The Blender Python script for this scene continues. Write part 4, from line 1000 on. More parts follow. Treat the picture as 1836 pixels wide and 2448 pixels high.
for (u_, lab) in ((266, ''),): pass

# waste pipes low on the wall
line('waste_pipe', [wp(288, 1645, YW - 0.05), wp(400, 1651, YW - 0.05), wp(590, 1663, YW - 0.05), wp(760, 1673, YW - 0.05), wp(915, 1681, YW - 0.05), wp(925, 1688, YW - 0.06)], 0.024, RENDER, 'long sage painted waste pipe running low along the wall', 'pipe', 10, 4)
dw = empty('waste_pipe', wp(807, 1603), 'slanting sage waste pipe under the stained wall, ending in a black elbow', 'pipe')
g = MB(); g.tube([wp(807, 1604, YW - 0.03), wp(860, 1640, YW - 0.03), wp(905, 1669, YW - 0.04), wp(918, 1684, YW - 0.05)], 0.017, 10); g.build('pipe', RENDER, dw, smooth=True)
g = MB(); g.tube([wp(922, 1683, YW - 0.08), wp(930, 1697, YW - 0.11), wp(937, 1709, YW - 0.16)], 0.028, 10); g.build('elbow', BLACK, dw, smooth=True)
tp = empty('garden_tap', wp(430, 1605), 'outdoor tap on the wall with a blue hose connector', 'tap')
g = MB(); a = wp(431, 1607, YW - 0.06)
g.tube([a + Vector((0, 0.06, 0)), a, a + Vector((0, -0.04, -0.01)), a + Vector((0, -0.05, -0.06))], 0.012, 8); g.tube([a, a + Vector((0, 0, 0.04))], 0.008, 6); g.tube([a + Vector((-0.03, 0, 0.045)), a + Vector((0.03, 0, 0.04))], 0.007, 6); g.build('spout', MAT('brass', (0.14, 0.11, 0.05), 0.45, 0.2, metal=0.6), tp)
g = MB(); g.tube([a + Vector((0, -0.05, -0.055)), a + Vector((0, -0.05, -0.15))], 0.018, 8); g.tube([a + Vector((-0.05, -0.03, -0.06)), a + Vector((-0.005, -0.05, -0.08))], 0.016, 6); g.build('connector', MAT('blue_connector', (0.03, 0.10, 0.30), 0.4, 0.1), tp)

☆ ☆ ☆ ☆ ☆

**WHAT IS NEEDED**
Would you give the material above again, complete and exact?

**RESPONSE FOR THIS EXERCISE**
The Blender Python script for this scene continues. Write part 4, from line 1000 on. More parts follow. Treat the picture as 1836 pixels wide and 2448 pixels high.
for (u_, lab) in ((266, ''),): pass

# waste pipes low on the wall
line('waste_pipe', [wp(288, 1645, YW - 0.05), wp(400, 1651, YW - 0.05), wp(590, 1663, YW - 0.05), wp(760, 1673, YW - 0.05), wp(915, 1681, YW - 0.05), wp(925, 1688, YW - 0.06)], 0.024, RENDER, 'long sage painted waste pipe running low along the wall', 'pipe', 10, 4)
dw = empty('waste_pipe', wp(807, 1603), 'slanting sage waste pipe under the stained wall, ending in a black elbow', 'pipe')
g = MB(); g.tube([wp(807, 1604, YW - 0.03), wp(860, 1640, YW - 0.03), wp(905, 1669, YW - 0.04), wp(918, 1684, YW - 0.05)], 0.017, 10); g.build('pipe', RENDER, dw, smooth=True)
g = MB(); g.tube([wp(922, 1683, YW - 0.08), wp(930, 1697, YW - 0.11), wp(937, 1709, YW - 0.16)], 0.028, 10); g.build('elbow', BLACK, dw, smooth=True)
tp = empty('garden_tap', wp(430, 1605), 'outdoor tap on the wall with a blue hose connector', 'tap')
g = MB(); a = wp(431, 1607, YW - 0.06)
g.tube([a + Vector((0, 0.06, 0)), a, a + Vector((0, -0.04, -0.01)), a + Vector((0, -0.05, -0.06))], 0.012, 8); g.tube([a, a + Vector((0, 0, 0.04))], 0.008, 6); g.tube([a + Vector((-0.03, 0, 0.045)), a + Vector((0.03, 0, 0.04))], 0.007, 6); g.build('spout', MAT('brass', (0.14, 0.11, 0.05), 0.45, 0.2, metal=0.6), tp)
g = MB(); g.tube([a + Vector((0, -0.05, -0.055)), a + Vector((0, -0.05, -0.15))], 0.018, 8); g.tube([a + Vector((-0.05, -0.03, -0.06)), a + Vector((-0.005, -0.05, -0.08))], 0.016, 6); g.build('connector', MAT('blue_connector', (0.03, 0.10, 0.30), 0.4, 0.1), tp)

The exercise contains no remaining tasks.